WHAT TO PRODUCE> Include the line containing "return m, nt, nt.nodes['Principled BSDF']" and all lines before it, repeated exactly from the listing below, without pictures.

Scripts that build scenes

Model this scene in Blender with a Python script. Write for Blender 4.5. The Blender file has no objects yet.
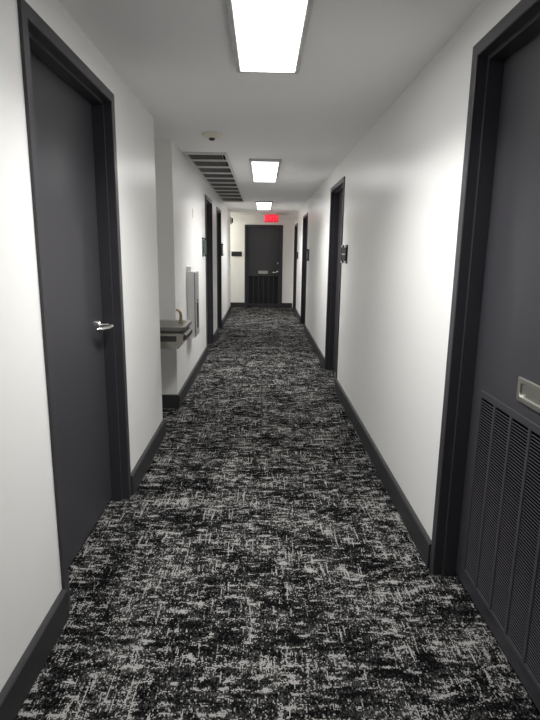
import bpy, bmesh, math
from mathutils import Vector, Matrix

S = bpy.context.scene
COL = S.collection
S.view_settings.view_transform = 'Standard'
S.view_settings.look = 'None'
S.view_settings.gamma = 1.0
S.view_settings.use_curve_mapping = False
S.view_settings.exposure = 0.12

# ------------------------------------------------------------------ sizes (metres; y runs down the corridor)
XL, XR, H = -0.807, 0.832, 2.437
YB, YE = -4.5, 14.16           # wall behind the viewer, far end wall
WT = 0.16                      # wall thickness
AL0, AL1, ALX = 4.09, 4.857, -1.27   # fountain alcove
YP = 13.30                     # where the left wall stops and the side passage opens
PX = -3.2

# ------------------------------------------------------------------ materials
def new_mat(name):
    m = bpy.data.materials.new(name); m.use_nodes = True
    nt = m.node_tree
    return m, nt, nt.nodes['Principled BSDF']

def simple(name, col, rough=.5, metal=0., bump=None, spec=.5):
    m, nt, b = new_mat(name)
    b.inputs['Base Color'].default_value = (*col, 1)
    b.inputs['Roughness'].default_value = rough
    b.inputs['Metallic'].default_value = metal
    b.inputs['Specular IOR Level'].default_value = spec
    if bump:
        sc, st, vec = bump
        tc = nt.nodes.new('ShaderNodeTexCoord'); mp = nt.nodes.new('ShaderNodeMapping')
        mp.inputs['Scale'].default_value = vec
        n = nt.nodes.new('ShaderNodeTexNoise'); n.inputs['Scale'].default_value = sc; n.inputs['Detail'].default_value = 3
        bp = nt.nodes.new('ShaderNodeBump'); bp.inputs['Strength'].default_value = st; bp.inputs['Distance'].default_value = .002
        nt.links.new(tc.outputs['Object'], mp.inputs['Vector']); nt.links.new(mp.outputs[0], n.inputs['Vector'])
        nt.links.new(n.outputs['Fac'], bp.inputs['Height']); nt.links.new(bp.outputs[0], b.inputs['Normal'])
    return m

def emit(name, col, strength):
    m, nt, b = new_mat(name)
    b.inputs['Base Color'].default_value = (.8, .8, .8, 1)
    b.inputs['Emission Color'].default_value = (*col, 1)
    b.inputs['Emission Strength'].default_value = strength
    return m

M = {}
M['wall'] = simple('wall_paint', (.91, .906, .888), .34, bump=(14, .25, (1, 1, .12)))
M['ceiling'] = simple('ceiling_paint', (.91, .90, .895), .8, bump=(60, .15, (1, 1, 1)))
M['door'] = simple('door_paint', (.044, .0425, .049), .38, bump=(220, .12, (1, 1, 1)))
M['frame'] = simple('frame_paint', (.042, .0405, .047), .36)
M['base'] = simple('rubber_base', (.026, .026, .028), .55)
M['black'] = simple('cavity_black', (.004, .004, .005), .9, spec=0.)
M['steel'] = simple('brushed_steel', (.56, .55, .51), .34, 1., bump=(40, .1, (1, 1, 14)))
M['chrome'] = simple('satin_chrome', (.72, .71, .69), .22, 1.)
M['fountain'] = simple('fountain_steel', (.46, .44, .39), .38, 1., bump=(30, .1, (1, 12, 1)))
M['rim'] = simple('rim_dark', (.12, .118, .11), .35)  # darker grey than the basin steel
M['darksteel'] = simple('dark_plastic', (.035, .034, .033), .4)
M['brass'] = simple('spout_brass', (.30, .24, .14), .3, 1.)
M['grey'] = simple('cabinet_paint', (.74, .74, .73), .45)
M['greydark'] = simple('cabinet_door', (.27, .27, .27), .4)
M['glassdark'] = simple('dark_pane', (.03, .03, .03), .15)
M['white'] = simple('white_plastic', (.80, .79, .76), .45)
M['cream'] = simple('aged_plastic', (.82, .79, .68), .5)
M['grille'] = simple('grille_paint', (.66, .65, .63), .45)
M['vane'] = simple('vane_paint', (.48, .48, .47), .5)
M['signdark'] = simple('sign_dark', (.022, .023, .026), .55, spec=.3)
M['signteal'] = simple('sign_teal', (.030, .052, .046), .35)
M['signtext'] = simple('sign_text', (.55, .55, .56), .5)
M['housing'] = simple('lamp_housing', (.62, .61, .60), .5)
def glow(name, base, col, strength):
    m = emit(name, col, strength); m.node_tree.nodes['Principled BSDF'].inputs['Base Color'].default_value = (*base, 1)
    return m
M['lamp'] = emit('lamp_diffuser', (1., .995, .985), 7.0)
M['exitred'] = glow('exit_red', (.30, .01, .015), (1., .004, .02), .55)
M['exitletter'] = glow('exit_letters', (.5, .05, .06), (1., .045, .09), 1.2)

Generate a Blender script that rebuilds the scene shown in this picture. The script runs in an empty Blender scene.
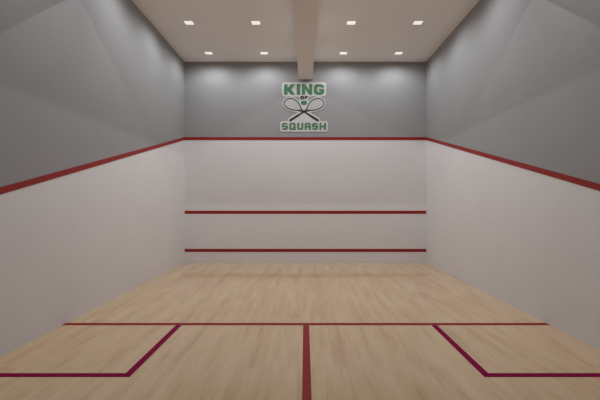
import bpy, bmesh, math
import numpy as np
from mathutils import Matrix

C = bpy.context.scene.collection

# ------------------------------------------------------------------ sizes (metres)
# x across the court, y towards the front wall, z up; the viewer stands at y = 0
HW = 3.2            # half width of the court
YF = 10.92          # front wall
YB = -1.5           # rear wall, behind the viewer
H = 5.33            # ceiling height
OUT_Z = 3.297       # out line on the front wall (centre)
OUT_S = 0.2366      # fall of the side out lines per metre
LINE = 0.08

# ------------------------------------------------------------------ materials
def mat(name, rgb, rough=0.6, spec=0.5):
    m = bpy.data.materials.new(name); m.use_nodes = True
    b = m.node_tree.nodes['Principled BSDF']
    b.inputs['Base Color'].default_value = (*rgb, 1)
    b.inputs['Roughness'].default_value = rough
    b.inputs['Specular IOR Level'].default_value = spec
    return m

def plaster(name, rgb, var=0.03, rough=0.7, bump=0.12, spec=0.3):
    m = mat(name, rgb, rough, spec)
    nt = m.node_tree; N = nt.nodes; L = nt.links; b = N['Principled BSDF']
    tc = N.new('ShaderNodeTexCoord')
    n = N.new('ShaderNodeTexNoise'); n.inputs['Scale'].default_value = 1.3; n.inputs['Detail'].default_value = 5
    f = N.new('ShaderNodeTexNoise'); f.inputs['Scale'].default_value = 38; f.inputs['Detail'].default_value = 4
    L.new(tc.outputs['Object'], n.inputs['Vector']); L.new(tc.outputs['Object'], f.inputs['Vector'])
    a = N.new('ShaderNodeMath'); a.operation = 'ADD'
    L.new(n.outputs['Fac'], a.inputs[0]); L.new(f.outputs['Fac'], a.inputs[1])
    r = N.new('ShaderNodeMapRange'); r.inputs['From Min'].default_value = 0.6; r.inputs['From Max'].default_value = 1.4
    r.inputs['To Min'].default_value = 1 - var; r.inputs['To Max'].default_value = 1 + var
    L.new(a.outputs[0], r.inputs['Value'])
    mx = N.new('ShaderNodeVectorMath'); mx.operation = 'SCALE'; mx.inputs[0].default_value = rgb
    L.new(r.outputs[0], mx.inputs['Scale']); L.new(mx.outputs[0], b.inputs['Base Color'])
    bp = N.new('ShaderNodeBump'); bp.inputs['Strength'].default_value = bump; bp.inputs['Distance'].default_value = 0.004
    L.new(f.outputs['Fac'], bp.inputs['Height']); L.new(bp.outputs[0], b.inputs['Normal'])
    return m

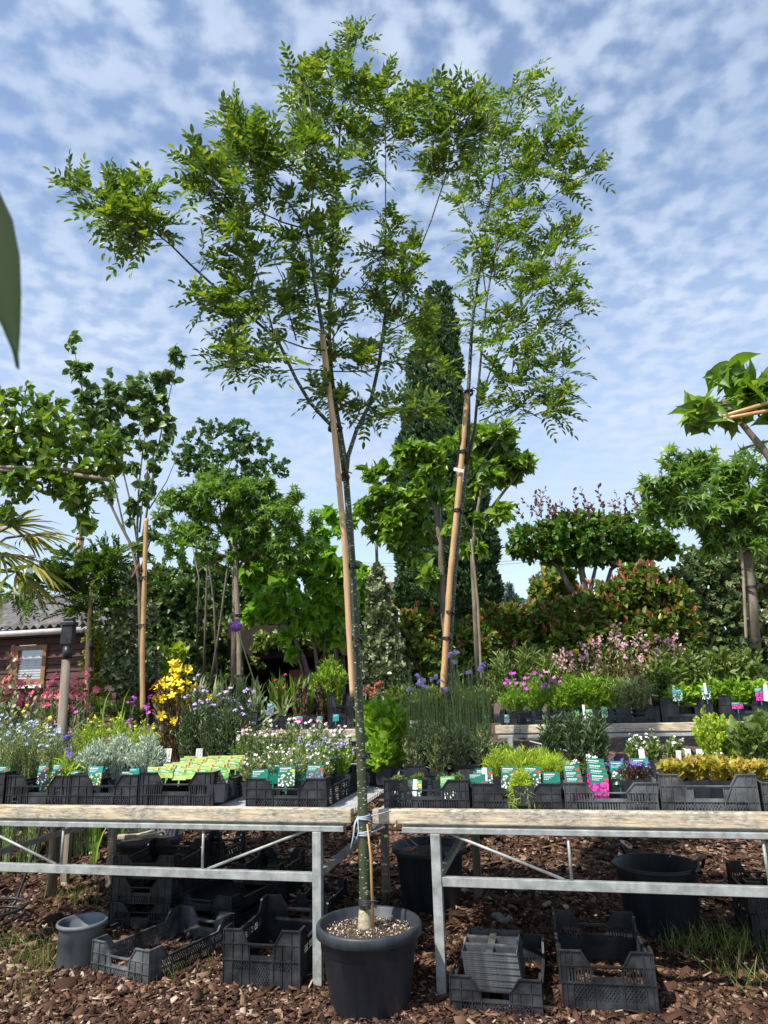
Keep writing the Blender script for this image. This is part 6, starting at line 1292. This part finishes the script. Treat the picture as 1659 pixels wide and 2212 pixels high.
for i, (px, tp, wht) in enumerate(((1046, 1660, True), (1098, 1656, False), (1146, 1656, False), (1190, 1668, False), (1030, 1672, False))):
    card(['green tag with tall white sticker, left in the lattice crate', 'white phlox picture tag, second in the lattice crate', 'pale flower tag with red corner, middle of the lattice crate', 'green tag half hidden by yellow-green sprays', 'small dark green tag in front of the stickered tag'][i], px, .11+.03*(i == 0), tp, .08, .1 if i < 4 else .05, 'card green', 'picture white' if i < 3 else None, 'card red', tilt=(-.05, .04, .06, .0, 0)[i], white=wht)
for r_ in range(3): card(['front magenta flower tag at crate left corner', 'middle tag of the pile behind the left magenta tag', 'rear tag of the pile behind the left magenta tag'][r_], 1240-3*r_, .1+.05*r_, 1678-13*r_, .075, .1, 'card green', 'picture magenta', 'card red')
for r_ in range(4): card(['front tag with large magenta picture in the dusty crate', 'second tag in the fan above the large magenta picture', 'third tag in the fan above the large magenta picture', 'rearmost tag in the fan above the large magenta picture'][r_], 1291-3*r_, .085+.05*r_, 1671-11*r_, .08, .115, 'card green', 'picture magenta', 'card red', tilt=.08)
card('teal tag with white flower picture, left behind the magenta fan', 1335, .3, 1644, .08, .11, 'card teal', 'picture white', 'card teal')
card('teal tag with white flower picture, right behind the magenta fan', 1382, .34, 1638, .08, .11, 'card teal', 'picture white')
def white_tag(label, px, off, top, w, h, kind='F', tilt=0.0, lines=True):
    p = on_plane(px, top, off, BO if kind == 'F' else RO); t = thing('name_tag', label, 'name tag', (p[0], p[1], p[2]-h), 0); t.rotation_euler = (R(-10), tilt, -YAW)
    mb = MB(); mb.box((-w/2, 0, -.03), (w/2, .0014, h)); mb.build('card', 'white paint', t)
    if lines:
        mb = MB(); rs = np.random.RandomState(int(px)); 
        for s_ in (-1, 1):
            pts = [(s_*w*.22 + rs.uniform(-.14, .14)*w, -.0012, z) for z in np.linspace(h*.12, h*.92, 22)]; mb.tube(pts, .0007, 4)
        mb.build('handwriting', 'black plastic', t)
white_tag('white handwritten tag standing among the rockery plants', 1464, .3, 1621, .022, .075, tilt=.05)
white_tag('small white tag at the right rim of the golden crate', 1625, .3, 1664, .02, .02, lines=False)
white_tag('white tag behind the lime tags, beside the verbena', 430, .7, 1617, .045, .05); white_tag('white tag at the foot of the evening primrose', 362, .72, 1617, .05, .055)
for px, nm in ((1385, 'left'), (1485, 'middle'), (1510, 'right')): white_tag('%s white tag among the pale small-leaved plants' % nm, px, .62, 1618, .03, .035, lines=False)
# rear bench tags
for px, tp, w, h, top, pc_, lb in ((583, 1513, .085, .13, 'card green', 'picture violet', 'tall violet flower tag in front of the allium pot'), (645, 1542, .09, .06, 'card teal', 'picture magenta', 'wide teal tag under the dark red stonecrop'), (690, 1542, .06, .06, 'card teal', 'picture white', 'small white and teal tag right of the stonecrop'), (470, 1543, .09, .04, 'card teal', None, 'teal tag at the foot of the sword leaves'),
        (725, 1538, .07, .07, 'card teal', None, 'dim teal tag under the willow-leaved bush'), (1094, 1538, .05, .08, 'card green', 'picture violet', 'narrow violet flower tag on the small lattice crate'), (1048, 1538, .055, .08, 'card teal', 'picture white', 'white rear tag among the thin stems'), (975, 1530, .06, .06, 'card teal', None, 'blue-green rear tag left among thin stems'),
        (1243, 1532, .07, .04, 'card mid green', None, 'green rear tag left under the narrow-leaved mound'), (1272, 1527, .06, .08, 'card mid green', 'picture white', 'green rear tag with small white flowers'), (1305, 1522, .06, .1, 'card mid green', 'picture yellow', 'green and cream rear tag right of the narrow leaves'),
        (1462, 1484, .095, .11, 'card teal', 'picture white', 'blue-green tag with white flower on the tall rear crate'), (1524, 1480, .085, .11, 'card green', 'picture white', 'green tag with big white bloom on the tall rear crate'), (1640, 1480, .085, .12, 'card green', 'picture magenta', 'green tag with pink bloom at the right edge'), (1592, 1512, .1, .06, 'card green', 'picture magenta', 'low pink flower tag in the right rear crate')):
    card(lb, px, .03, tp+5, w*.82, h*.85, top, pc_, kind='R')
white_tag('white name tag stuck above the blue-green tag', 1455, .1, 1480, .02, .06, 'R', lines=False); white_tag('white bent name tag above the big white bloom tag', 1522, .02, 1475, .02, .06, 'R', lines=False); white_tag('tilted white name tag at the right edge', 1650, .02, 1478, .03, .1, 'R', tilt=.15)
white_tag('white name tag left of the narrow-leaved mound', 1260, .04, 1522, .02, .08, 'R', lines=False)

#==SECTION near leaf
# a leaf hanging close to the lens at the left edge
lf = thing('near_leaf', 'blurred dark green leaf hanging into view at the left edge', 'leaf', P(-60, 300, .42))
L0 = [P(-60, 330, .42), P(-40, 400, .42), P(-20, 480, .42), P(-5, 560, .42), P(12, 640, .42), P(28, 710, .42), P(37, 760, .42), P(39, 797, .42)]; wv = [.002, .011, .0165, .0165, .0118, .0062, .0024, .0004]
mb = MB(); vs = []; fs = []
for c, w_ in zip(L0, wv): vs += [c+[-w_, -.002, 0], c+[0, .002, 0], c+[w_, -.002, 0]]
for i in range(7): fs += [(i*3, i*3+1, i*3+4, i*3+3), (i*3+1, i*3+2, i*3+5, i*3+4)]
mb.smooth = True; mb.add(vs, fs); mb.build('blade', 'near leaf', lf, world=True)
mb = MB(); mb.tube([P(-90, 250, .42), L0[0], L0[1]], [.0012, .001, .0006], 6); mb.build('stalk', 'green twig', lf, world=True)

RESPONSE>
Model this scene in Blender with a Python script. Write for Blender 4.5. The Blender file has no objects yet.
import bpy, bmesh, math
from mathutils import Vector, Matrix

S = bpy.context.scene
COL = S.collection
S.view_settings.view_transform = 'Standard'
S.view_settings.look = 'None'
S.view_settings.gamma = 1.0
S.view_settings.use_curve_mapping = False
S.view_settings.exposure = 0.12

# ------------------------------------------------------------------ sizes (metres; y runs down the corridor)
XL, XR, H = -0.807, 0.832, 2.437
YB, YE = -4.5, 14.16           # wall behind the viewer, far end wall
WT = 0.16                      # wall thickness
AL0, AL1, ALX = 4.09, 4.857, -1.27   # fountain alcove
YP = 13.30                     # where the left wall stops and the side passage opens
PX = -3.2

# ------------------------------------------------------------------ materials
def new_mat(name):
    m = bpy.data.materials.new(name); m.use_nodes = True
    nt = m.node_tree
    return m, nt, nt.nodes['Principled BSDF']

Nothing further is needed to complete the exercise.